TASK: Retype all of the data. Every line must match exactly.

------ COLLECTED MATERIAL

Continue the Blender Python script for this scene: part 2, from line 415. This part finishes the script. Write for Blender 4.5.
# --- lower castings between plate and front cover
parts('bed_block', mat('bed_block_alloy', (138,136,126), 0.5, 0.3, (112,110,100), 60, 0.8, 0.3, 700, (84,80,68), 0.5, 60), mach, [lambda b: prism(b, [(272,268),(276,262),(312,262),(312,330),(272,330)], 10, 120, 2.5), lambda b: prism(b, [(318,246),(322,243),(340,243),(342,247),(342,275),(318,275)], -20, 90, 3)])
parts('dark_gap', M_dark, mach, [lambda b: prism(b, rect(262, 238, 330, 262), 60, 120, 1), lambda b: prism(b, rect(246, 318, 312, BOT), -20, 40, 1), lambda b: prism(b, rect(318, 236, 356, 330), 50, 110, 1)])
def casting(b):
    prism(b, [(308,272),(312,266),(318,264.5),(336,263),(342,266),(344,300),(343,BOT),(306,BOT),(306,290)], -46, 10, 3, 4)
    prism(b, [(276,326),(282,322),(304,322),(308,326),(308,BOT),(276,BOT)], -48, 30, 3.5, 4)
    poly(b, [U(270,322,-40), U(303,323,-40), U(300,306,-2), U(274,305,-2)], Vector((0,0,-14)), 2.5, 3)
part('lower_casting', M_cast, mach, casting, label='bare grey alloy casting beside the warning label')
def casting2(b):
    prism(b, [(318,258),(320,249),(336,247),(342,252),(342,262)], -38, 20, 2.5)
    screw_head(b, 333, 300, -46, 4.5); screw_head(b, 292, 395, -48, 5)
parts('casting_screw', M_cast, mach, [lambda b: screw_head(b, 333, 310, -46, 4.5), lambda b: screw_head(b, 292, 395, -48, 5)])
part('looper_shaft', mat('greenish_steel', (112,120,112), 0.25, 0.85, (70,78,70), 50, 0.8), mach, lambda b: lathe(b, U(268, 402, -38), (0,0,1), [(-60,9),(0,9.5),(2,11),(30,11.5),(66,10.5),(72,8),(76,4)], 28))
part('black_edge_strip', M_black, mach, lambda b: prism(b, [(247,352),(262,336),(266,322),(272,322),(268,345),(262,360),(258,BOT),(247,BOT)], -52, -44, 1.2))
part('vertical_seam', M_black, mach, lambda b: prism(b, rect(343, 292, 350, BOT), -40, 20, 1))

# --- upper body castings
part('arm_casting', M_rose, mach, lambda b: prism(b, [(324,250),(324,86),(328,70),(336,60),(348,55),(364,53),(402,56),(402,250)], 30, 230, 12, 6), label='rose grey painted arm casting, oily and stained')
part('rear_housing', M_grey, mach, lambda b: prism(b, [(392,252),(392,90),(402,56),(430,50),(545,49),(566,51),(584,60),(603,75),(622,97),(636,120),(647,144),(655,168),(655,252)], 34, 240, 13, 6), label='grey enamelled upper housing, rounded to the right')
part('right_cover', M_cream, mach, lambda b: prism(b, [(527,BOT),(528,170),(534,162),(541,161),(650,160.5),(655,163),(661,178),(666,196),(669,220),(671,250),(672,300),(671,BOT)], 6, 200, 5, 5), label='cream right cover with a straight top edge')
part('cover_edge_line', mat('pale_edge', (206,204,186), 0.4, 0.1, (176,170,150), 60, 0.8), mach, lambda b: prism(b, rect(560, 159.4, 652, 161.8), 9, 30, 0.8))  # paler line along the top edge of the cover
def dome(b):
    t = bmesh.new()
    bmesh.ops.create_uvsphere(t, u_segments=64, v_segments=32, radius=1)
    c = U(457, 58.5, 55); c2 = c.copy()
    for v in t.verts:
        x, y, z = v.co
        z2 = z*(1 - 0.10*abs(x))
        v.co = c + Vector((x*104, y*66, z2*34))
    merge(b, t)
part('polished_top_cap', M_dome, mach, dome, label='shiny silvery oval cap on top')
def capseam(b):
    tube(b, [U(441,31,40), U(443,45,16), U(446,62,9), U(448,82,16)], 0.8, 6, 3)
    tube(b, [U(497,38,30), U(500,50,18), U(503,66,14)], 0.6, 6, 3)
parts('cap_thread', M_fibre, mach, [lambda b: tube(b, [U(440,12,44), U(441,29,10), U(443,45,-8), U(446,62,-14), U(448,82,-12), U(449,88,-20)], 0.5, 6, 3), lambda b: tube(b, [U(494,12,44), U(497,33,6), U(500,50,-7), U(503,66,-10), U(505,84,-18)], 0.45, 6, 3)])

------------

TASK RESULT:
Continue the Blender Python script for this scene: part 2, from line 415. This part finishes the script. Write for Blender 4.5.
# --- lower castings between plate and front cover
parts('bed_block', mat('bed_block_alloy', (138,136,126), 0.5, 0.3, (112,110,100), 60, 0.8, 0.3, 700, (84,80,68), 0.5, 60), mach, [lambda b: prism(b, [(272,268),(276,262),(312,262),(312,330),(272,330)], 10, 120, 2.5), lambda b: prism(b, [(318,246),(322,243),(340,243),(342,247),(342,275),(318,275)], -20, 90, 3)])
parts('dark_gap', M_dark, mach, [lambda b: prism(b, rect(262, 238, 330, 262), 60, 120, 1), lambda b: prism(b, rect(246, 318, 312, BOT), -20, 40, 1), lambda b: prism(b, rect(318, 236, 356, 330), 50, 110, 1)])
def casting(b):
    prism(b, [(308,272),(312,266),(318,264.5),(336,263),(342,266),(344,300),(343,BOT),(306,BOT),(306,290)], -46, 10, 3, 4)
    prism(b, [(276,326),(282,322),(304,322),(308,326),(308,BOT),(276,BOT)], -48, 30, 3.5, 4)
    poly(b, [U(270,322,-40), U(303,323,-40), U(300,306,-2), U(274,305,-2)], Vector((0,0,-14)), 2.5, 3)
part('lower_casting', M_cast, mach, casting, label='bare grey alloy casting beside the warning label')
def casting2(b):
    prism(b, [(318,258),(320,249),(336,247),(342,252),(342,262)], -38, 20, 2.5)
    screw_head(b, 333, 300, -46, 4.5); screw_head(b, 292, 395, -48, 5)
parts('casting_screw', M_cast, mach, [lambda b: screw_head(b, 333, 310, -46, 4.5), lambda b: screw_head(b, 292, 395, -48, 5)])
part('looper_shaft', mat('greenish_steel', (112,120,112), 0.25, 0.85, (70,78,70), 50, 0.8), mach, lambda b: lathe(b, U(268, 402, -38), (0,0,1), [(-60,9),(0,9.5),(2,11),(30,11.5),(66,10.5),(72,8),(76,4)], 28))
part('black_edge_strip', M_black, mach, lambda b: prism(b, [(247,352),(262,336),(266,322),(272,322),(268,345),(262,360),(258,BOT),(247,BOT)], -52, -44, 1.2))
part('vertical_seam', M_black, mach, lambda b: prism(b, rect(343, 292, 350, BOT), -40, 20, 1))

# --- upper body castings
part('arm_casting', M_rose, mach, lambda b: prism(b, [(324,250),(324,86),(328,70),(336,60),(348,55),(364,53),(402,56),(402,250)], 30, 230, 12, 6), label='rose grey painted arm casting, oily and stained')
part('rear_housing', M_grey, mach, lambda b: prism(b, [(392,252),(392,90),(402,56),(430,50),(545,49),(566,51),(584,60),(603,75),(622,97),(636,120),(647,144),(655,168),(655,252)], 34, 240, 13, 6), label='grey enamelled upper housing, rounded to the right')
part('right_cover', M_cream, mach, lambda b: prism(b, [(527,BOT),(528,170),(534,162),(541,161),(650,160.5),(655,163),(661,178),(666,196),(669,220),(671,250),(672,300),(671,BOT)], 6, 200, 5, 5), label='cream right cover with a straight top edge')
part('cover_edge_line', mat('pale_edge', (206,204,186), 0.4, 0.1, (176,170,150), 60, 0.8), mach, lambda b: prism(b, rect(560, 159.4, 652, 161.8), 9, 30, 0.8))  # paler line along the top edge of the cover
def dome(b):
    t = bmesh.new()
    bmesh.ops.create_uvsphere(t, u_segments=64, v_segments=32, radius=1)
    c = U(457, 58.5, 55); c2 = c.copy()
    for v in t.verts:
        x, y, z = v.co
        z2 = z*(1 - 0.10*abs(x))
        v.co = c + Vector((x*104, y*66, z2*34))
    merge(b, t)
part('polished_top_cap', M_dome, mach, dome, label='shiny silvery oval cap on top')
def capseam(b):
    tube(b, [U(441,31,40), U(443,45,16), U(446,62,9), U(448,82,16)], 0.8, 6, 3)
    tube(b, [U(497,38,30), U(500,50,18), U(503,66,14)], 0.6, 6, 3)
parts('cap_thread', M_fibre, mach, [lambda b: tube(b, [U(440,12,44), U(441,29,10), U(443,45,-8), U(446,62,-14), U(448,82,-12), U(449,88,-20)], 0.5, 6, 3), lambda b: tube(b, [U(494,12,44), U(497,33,6), U(500,50,-7), U(503,66,-10), U(505,84,-18)], 0.45, 6, 3)])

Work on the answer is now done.